Becker brings DePeppo in for questioning over the incident, but he can't get a straight answer.
"The entire time that I talked to him, basically all he kept saying was he's a disciple of God, and that God speaks through him, and when I asked him about Wendy, he wouldn't really answer that, other than the fact that God tells him that Wendy will be coming home soon," said Becker.
Wendy's sister Sharlene believes there's a reason for DePeppo's delusions.
"Ron DePeppo knows," said Sharlene Boyatt. "And I truly honestly believe his guilt has driven him to the point of borderline just being crazy."
Though he's grown more elusive over the years, Ron DePeppo remains the main person of interest. And while his exact location is unknown, recent Facebook activity places him around Las Vegas, Nevada.
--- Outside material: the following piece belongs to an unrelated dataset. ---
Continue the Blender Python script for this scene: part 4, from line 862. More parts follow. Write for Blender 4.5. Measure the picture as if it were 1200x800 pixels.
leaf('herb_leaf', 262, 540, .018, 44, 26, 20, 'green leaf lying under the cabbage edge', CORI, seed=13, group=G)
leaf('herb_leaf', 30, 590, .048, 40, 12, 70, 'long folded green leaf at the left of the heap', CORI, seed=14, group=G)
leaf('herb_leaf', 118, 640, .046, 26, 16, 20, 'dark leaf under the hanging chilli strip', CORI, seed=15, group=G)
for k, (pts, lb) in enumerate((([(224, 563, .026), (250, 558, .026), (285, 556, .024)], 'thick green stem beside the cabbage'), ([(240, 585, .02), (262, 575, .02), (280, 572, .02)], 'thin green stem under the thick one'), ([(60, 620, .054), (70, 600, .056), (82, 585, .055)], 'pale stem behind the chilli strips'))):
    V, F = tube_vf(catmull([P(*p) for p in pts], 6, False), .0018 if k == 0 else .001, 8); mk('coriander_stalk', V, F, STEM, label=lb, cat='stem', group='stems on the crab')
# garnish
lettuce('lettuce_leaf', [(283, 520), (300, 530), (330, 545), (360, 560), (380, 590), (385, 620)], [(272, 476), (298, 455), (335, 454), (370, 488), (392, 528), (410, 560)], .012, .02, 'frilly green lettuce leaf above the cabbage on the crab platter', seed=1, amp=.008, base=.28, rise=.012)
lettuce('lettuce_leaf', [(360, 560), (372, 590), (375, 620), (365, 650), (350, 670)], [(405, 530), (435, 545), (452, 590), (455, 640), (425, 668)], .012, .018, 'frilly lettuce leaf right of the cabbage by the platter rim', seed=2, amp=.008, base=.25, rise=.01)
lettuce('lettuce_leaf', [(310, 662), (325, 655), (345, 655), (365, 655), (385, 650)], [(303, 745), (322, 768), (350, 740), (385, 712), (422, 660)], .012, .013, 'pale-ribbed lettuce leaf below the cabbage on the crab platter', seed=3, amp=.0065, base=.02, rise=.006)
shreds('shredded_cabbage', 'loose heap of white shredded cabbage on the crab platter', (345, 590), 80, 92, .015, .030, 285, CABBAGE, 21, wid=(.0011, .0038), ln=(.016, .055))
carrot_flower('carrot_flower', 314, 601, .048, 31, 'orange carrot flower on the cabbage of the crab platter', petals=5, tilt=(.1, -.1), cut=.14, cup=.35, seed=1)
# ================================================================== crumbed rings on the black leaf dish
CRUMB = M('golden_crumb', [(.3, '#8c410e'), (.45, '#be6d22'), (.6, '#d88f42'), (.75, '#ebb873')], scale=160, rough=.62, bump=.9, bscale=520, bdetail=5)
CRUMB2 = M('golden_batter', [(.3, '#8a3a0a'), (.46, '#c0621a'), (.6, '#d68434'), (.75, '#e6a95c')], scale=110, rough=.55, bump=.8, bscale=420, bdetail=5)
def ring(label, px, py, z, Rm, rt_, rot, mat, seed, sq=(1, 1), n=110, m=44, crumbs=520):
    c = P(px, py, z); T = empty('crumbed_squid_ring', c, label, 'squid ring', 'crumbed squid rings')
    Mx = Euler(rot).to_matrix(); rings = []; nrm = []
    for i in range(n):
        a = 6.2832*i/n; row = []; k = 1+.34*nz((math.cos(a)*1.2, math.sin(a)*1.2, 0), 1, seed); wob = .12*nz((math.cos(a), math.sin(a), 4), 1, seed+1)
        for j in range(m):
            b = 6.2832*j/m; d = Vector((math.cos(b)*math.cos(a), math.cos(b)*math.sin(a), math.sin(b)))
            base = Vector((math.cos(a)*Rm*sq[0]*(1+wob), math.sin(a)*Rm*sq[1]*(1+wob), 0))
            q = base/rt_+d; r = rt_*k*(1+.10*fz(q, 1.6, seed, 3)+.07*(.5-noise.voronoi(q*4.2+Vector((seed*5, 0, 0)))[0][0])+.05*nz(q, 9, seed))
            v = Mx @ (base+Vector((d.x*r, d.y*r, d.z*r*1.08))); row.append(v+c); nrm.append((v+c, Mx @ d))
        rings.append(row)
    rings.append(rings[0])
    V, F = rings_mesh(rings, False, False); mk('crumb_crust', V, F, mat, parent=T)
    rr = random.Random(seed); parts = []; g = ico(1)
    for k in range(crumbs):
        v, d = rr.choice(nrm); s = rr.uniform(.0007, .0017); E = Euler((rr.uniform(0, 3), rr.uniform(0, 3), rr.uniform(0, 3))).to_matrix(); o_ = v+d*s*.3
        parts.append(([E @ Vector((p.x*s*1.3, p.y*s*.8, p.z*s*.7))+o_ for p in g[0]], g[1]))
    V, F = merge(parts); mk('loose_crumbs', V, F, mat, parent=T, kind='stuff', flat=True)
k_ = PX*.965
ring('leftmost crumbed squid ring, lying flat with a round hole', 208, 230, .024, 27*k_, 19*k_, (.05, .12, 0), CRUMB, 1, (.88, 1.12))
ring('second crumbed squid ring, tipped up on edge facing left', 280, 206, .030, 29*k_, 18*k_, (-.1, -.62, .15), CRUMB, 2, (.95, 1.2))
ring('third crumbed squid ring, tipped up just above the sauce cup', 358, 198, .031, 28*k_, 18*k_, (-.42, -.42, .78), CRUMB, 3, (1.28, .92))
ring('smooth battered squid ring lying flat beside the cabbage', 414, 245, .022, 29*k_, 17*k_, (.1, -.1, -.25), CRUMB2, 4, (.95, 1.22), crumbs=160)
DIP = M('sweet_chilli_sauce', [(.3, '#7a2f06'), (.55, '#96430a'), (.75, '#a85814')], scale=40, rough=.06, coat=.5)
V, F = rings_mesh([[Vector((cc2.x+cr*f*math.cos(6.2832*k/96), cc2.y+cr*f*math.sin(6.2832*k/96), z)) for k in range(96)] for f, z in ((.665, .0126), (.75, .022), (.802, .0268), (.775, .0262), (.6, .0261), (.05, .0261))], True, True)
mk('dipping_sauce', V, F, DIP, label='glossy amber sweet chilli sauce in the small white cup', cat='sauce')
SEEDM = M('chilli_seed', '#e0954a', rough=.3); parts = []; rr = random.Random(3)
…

"He is known to live area to area," said Det. Anna Horowitz. "Sometimes he doesn't even have a roof over his head."
Twenty years have passed with no answers and no Wendy Hudakoc.
Does your heart tell you she's alive?
"No," said Wendy's stepdad Dan Campbell. "No."
Ron DePeppo, the main person of interest, remains an elusive enigma.
"Ron DePeppo is quite the loner. Some people believe he's unstable," said Collier County Sheriff's Det. Anna Horowitz.
Recent social media activity has placed DePeppo in southern Nevada. Wanting to talk to him ourselves, Crime Watch Daily hired a private investigator to track him down. By analyzing photos from DePeppo's Facebook posts, our private investigator hits the jackpot, learning he's living homeless on the street in Sin City.
As he's leaving a shelter after eating a meal, we finally confront Ron DePeppo. The more we grill DePeppo, the more apparent his paranoia becomes. But clearly we weren't getting answers about Wendy with DePeppo, and we ended the interview.
Is the truth of what happened lost somewhere in the echo chamber of his addled mind? Or are his religious ramblings a smokescreen to mask a guilty conscience?
To this day, what Ron DePeppo knows about the fate of Wendy Hudakoc remains a painful mystery.